Exactly reproduce the lines that run from the one containing "Write the bpy" through the one containing "return tuple(((v/12.92) if", ends included, with no pictures.
Start
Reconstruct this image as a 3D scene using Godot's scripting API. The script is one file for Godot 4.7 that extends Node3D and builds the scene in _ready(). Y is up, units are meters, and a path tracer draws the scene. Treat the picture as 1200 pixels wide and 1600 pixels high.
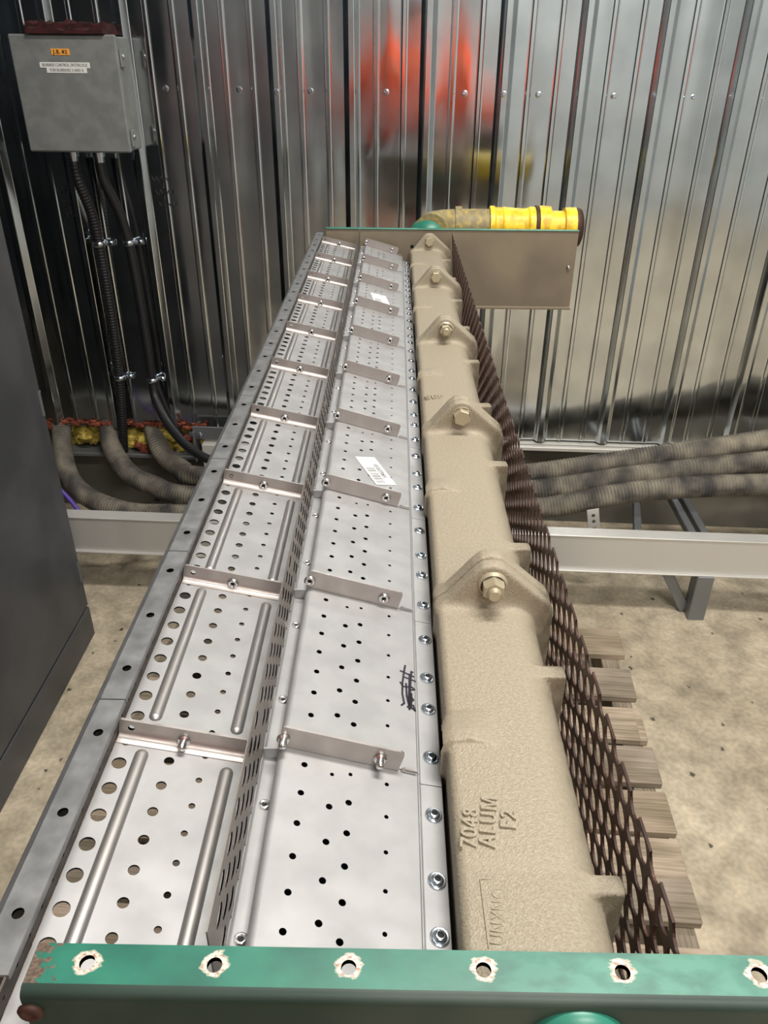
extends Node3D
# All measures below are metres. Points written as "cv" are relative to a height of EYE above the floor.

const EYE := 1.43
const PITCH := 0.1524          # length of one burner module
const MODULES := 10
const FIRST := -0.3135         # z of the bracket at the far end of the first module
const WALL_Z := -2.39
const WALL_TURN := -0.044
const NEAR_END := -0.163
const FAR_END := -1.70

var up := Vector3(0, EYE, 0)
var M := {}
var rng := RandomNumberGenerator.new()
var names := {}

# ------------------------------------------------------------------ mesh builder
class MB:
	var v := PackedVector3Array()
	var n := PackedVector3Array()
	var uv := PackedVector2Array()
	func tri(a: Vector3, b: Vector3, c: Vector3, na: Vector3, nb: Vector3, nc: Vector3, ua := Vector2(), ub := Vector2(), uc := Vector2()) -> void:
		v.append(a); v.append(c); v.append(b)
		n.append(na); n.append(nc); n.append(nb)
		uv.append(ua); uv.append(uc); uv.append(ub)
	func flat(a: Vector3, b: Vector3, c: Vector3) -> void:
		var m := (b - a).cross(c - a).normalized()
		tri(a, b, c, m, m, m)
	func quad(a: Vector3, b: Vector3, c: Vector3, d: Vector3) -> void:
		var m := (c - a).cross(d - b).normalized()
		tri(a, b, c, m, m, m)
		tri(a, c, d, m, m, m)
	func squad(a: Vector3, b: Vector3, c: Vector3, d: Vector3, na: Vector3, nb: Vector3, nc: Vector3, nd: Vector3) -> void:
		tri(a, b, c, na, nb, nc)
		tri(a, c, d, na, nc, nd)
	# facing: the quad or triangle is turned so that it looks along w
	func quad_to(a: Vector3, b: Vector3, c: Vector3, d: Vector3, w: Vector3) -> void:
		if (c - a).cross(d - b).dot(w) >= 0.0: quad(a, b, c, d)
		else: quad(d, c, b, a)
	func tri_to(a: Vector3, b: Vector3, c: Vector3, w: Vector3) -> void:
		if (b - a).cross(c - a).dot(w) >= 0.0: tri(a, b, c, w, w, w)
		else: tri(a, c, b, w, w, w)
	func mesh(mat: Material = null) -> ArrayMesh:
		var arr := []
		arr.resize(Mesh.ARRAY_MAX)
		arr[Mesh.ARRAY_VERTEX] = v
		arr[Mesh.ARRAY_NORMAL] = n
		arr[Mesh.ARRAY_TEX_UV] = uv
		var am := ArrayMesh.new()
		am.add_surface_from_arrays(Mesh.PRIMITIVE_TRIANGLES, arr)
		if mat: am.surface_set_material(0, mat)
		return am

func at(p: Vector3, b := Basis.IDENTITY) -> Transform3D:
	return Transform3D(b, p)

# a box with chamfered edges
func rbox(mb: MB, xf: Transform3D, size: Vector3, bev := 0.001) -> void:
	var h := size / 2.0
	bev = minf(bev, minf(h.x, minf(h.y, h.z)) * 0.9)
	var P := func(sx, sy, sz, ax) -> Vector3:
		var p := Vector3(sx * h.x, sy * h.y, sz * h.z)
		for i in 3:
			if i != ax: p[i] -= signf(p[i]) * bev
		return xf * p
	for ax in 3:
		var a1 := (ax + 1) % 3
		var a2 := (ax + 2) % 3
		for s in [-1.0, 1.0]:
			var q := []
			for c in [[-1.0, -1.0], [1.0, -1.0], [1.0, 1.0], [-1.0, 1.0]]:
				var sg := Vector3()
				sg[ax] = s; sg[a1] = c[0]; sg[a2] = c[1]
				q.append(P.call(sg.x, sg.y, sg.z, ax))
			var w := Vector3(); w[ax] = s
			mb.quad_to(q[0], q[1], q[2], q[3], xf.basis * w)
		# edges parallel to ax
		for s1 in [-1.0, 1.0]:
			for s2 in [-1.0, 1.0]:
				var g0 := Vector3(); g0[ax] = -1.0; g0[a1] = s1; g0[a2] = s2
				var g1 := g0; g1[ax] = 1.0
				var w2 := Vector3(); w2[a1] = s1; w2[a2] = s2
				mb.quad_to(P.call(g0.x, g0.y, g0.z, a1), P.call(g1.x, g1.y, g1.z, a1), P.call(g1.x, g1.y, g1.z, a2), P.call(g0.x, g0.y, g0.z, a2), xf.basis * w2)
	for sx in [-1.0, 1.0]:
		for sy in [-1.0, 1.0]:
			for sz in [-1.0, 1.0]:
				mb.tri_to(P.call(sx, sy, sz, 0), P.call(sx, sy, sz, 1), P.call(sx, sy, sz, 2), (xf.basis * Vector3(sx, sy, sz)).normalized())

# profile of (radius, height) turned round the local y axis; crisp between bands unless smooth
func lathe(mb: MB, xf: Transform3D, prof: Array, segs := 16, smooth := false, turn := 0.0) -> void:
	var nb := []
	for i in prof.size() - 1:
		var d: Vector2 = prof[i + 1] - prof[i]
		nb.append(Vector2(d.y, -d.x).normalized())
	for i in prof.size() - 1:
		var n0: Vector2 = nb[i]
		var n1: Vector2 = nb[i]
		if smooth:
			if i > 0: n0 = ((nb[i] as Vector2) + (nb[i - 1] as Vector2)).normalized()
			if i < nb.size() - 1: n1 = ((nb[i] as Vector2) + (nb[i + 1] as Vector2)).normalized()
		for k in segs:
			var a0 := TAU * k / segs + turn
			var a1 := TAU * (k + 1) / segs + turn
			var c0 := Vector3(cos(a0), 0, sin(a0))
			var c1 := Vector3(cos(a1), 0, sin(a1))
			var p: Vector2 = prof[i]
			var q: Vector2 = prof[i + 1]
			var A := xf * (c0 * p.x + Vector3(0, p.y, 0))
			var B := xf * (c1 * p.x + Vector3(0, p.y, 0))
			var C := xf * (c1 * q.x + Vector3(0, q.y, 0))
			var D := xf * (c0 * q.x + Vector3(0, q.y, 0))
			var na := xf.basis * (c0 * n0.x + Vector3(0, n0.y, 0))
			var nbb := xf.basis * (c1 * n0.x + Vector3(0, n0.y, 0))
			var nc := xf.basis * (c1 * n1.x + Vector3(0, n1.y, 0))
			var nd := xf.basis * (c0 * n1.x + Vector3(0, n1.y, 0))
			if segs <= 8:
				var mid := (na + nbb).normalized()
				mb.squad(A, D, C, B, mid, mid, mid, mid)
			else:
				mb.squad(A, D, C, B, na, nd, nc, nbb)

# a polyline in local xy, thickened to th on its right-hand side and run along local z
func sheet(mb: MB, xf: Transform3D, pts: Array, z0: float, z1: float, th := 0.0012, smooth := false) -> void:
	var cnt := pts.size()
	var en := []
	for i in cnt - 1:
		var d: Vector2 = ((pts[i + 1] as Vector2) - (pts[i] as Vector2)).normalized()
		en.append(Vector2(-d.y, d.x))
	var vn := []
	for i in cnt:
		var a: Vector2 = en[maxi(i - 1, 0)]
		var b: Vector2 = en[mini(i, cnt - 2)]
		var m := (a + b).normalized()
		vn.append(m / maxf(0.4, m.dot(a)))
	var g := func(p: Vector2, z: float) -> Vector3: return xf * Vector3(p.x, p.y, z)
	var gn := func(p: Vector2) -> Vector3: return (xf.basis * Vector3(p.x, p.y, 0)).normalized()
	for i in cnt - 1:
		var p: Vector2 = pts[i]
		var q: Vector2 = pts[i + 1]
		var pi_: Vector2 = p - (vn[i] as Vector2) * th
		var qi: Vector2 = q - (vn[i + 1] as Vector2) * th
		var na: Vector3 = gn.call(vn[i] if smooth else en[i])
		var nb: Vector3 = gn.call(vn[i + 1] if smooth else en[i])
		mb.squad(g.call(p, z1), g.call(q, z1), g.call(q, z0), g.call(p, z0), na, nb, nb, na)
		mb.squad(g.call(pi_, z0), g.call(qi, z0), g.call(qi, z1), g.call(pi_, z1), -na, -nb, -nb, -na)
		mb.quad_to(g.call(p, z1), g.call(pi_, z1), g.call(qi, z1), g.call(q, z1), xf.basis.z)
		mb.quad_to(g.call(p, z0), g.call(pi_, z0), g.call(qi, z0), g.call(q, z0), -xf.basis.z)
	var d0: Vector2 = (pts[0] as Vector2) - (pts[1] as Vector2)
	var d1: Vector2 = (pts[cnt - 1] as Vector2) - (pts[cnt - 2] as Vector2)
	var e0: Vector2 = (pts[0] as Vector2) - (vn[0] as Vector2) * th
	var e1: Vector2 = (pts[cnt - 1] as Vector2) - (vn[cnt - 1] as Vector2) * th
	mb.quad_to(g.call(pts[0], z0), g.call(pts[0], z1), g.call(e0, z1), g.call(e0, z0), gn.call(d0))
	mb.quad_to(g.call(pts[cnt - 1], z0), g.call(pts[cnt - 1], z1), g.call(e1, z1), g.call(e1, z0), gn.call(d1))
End
Start
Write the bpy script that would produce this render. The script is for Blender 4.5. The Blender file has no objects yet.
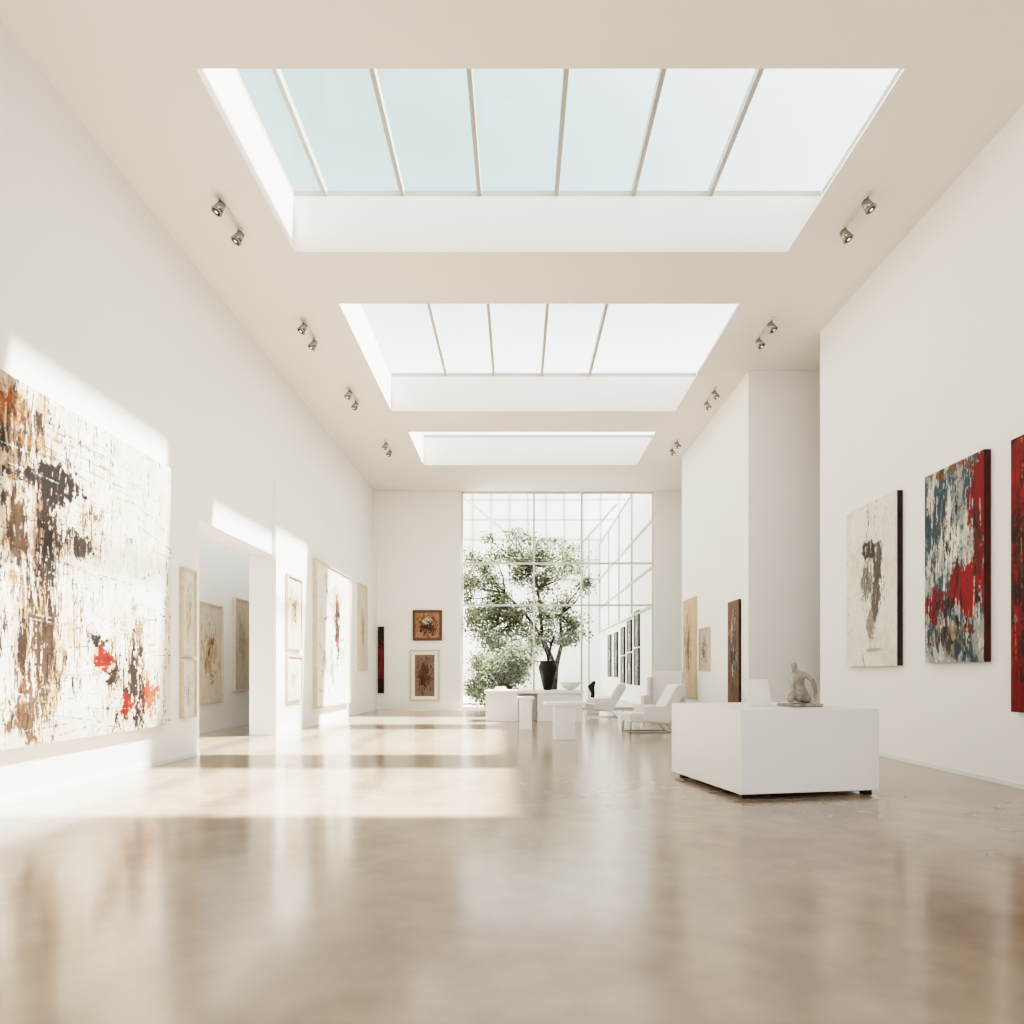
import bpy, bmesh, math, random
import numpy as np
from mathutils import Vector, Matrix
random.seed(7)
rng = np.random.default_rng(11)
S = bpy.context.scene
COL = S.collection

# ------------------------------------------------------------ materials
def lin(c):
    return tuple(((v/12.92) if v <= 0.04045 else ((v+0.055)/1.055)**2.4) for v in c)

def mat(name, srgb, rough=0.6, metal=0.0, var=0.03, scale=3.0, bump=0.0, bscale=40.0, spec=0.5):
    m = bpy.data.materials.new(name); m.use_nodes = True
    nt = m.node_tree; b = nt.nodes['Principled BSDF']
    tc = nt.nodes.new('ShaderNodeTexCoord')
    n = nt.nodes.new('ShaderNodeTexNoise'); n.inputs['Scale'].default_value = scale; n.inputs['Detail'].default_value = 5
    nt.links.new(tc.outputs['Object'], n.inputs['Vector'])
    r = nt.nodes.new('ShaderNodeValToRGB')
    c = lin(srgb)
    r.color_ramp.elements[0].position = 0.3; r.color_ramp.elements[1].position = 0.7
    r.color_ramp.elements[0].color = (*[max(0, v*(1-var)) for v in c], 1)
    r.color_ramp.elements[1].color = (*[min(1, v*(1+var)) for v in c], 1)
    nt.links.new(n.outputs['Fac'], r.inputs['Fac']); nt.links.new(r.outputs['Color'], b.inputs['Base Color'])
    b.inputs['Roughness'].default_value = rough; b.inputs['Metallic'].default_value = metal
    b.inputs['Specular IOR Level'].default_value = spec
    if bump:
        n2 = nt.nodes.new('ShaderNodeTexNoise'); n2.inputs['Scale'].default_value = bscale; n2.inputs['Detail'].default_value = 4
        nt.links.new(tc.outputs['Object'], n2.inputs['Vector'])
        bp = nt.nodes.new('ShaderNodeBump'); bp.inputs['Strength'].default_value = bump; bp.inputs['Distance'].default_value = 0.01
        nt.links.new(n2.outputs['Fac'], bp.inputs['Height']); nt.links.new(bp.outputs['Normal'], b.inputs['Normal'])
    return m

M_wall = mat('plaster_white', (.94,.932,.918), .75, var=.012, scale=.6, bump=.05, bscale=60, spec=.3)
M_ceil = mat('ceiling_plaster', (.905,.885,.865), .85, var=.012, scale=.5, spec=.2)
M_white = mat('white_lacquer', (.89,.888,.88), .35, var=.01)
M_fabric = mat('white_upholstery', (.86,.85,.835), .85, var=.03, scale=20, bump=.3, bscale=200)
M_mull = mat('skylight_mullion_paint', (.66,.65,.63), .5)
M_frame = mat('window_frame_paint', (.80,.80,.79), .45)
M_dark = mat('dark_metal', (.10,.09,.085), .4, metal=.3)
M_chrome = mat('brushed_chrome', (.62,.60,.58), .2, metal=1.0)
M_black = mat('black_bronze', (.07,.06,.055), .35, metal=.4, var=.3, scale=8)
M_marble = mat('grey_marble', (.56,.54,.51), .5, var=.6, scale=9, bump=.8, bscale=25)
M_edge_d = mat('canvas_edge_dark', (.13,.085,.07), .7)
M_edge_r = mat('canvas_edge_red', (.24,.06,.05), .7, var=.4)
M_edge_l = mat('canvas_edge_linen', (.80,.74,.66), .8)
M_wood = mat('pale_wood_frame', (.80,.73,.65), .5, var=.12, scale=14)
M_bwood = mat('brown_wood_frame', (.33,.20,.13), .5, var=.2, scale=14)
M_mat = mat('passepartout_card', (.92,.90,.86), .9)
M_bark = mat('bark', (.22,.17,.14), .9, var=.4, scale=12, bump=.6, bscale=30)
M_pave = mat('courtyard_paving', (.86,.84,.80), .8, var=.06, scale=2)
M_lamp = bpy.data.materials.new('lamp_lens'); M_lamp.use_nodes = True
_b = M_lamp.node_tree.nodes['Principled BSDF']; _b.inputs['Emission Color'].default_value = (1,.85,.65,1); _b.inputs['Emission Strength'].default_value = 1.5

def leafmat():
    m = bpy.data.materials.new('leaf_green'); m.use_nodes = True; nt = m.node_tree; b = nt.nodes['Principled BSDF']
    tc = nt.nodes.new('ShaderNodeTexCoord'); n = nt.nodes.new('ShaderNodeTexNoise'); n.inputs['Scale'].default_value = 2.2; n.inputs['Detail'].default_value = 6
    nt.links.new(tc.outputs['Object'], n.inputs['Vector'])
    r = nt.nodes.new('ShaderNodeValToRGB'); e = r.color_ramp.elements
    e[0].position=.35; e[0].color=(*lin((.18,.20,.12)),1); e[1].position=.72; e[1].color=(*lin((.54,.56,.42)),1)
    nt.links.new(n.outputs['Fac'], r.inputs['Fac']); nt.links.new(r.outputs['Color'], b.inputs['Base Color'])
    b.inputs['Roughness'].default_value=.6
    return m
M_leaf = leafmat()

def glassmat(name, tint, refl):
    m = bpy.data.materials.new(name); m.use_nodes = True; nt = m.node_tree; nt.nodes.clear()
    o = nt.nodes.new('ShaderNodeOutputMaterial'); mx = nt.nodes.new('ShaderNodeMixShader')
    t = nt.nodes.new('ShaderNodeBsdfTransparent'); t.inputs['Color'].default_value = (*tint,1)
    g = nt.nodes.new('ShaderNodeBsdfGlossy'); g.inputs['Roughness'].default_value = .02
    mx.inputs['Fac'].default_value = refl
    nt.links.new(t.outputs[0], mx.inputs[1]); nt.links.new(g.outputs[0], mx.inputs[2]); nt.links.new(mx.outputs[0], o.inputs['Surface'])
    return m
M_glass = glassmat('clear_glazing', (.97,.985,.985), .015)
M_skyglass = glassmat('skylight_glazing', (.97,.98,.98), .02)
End
> Solution
Write the bpy script that would produce this render. The script is for Blender 4.5. The Blender file has no objects yet.
import bpy, bmesh, math, random
import numpy as np
from mathutils import Vector, Matrix
random.seed(7)
rng = np.random.default_rng(11)
S = bpy.context.scene
COL = S.collection

# ------------------------------------------------------------ materials
def lin(c):
    return tuple(((v/12.92) if v <= 0.04045 else ((v+0.055)/1.055)**2.4) for v in c)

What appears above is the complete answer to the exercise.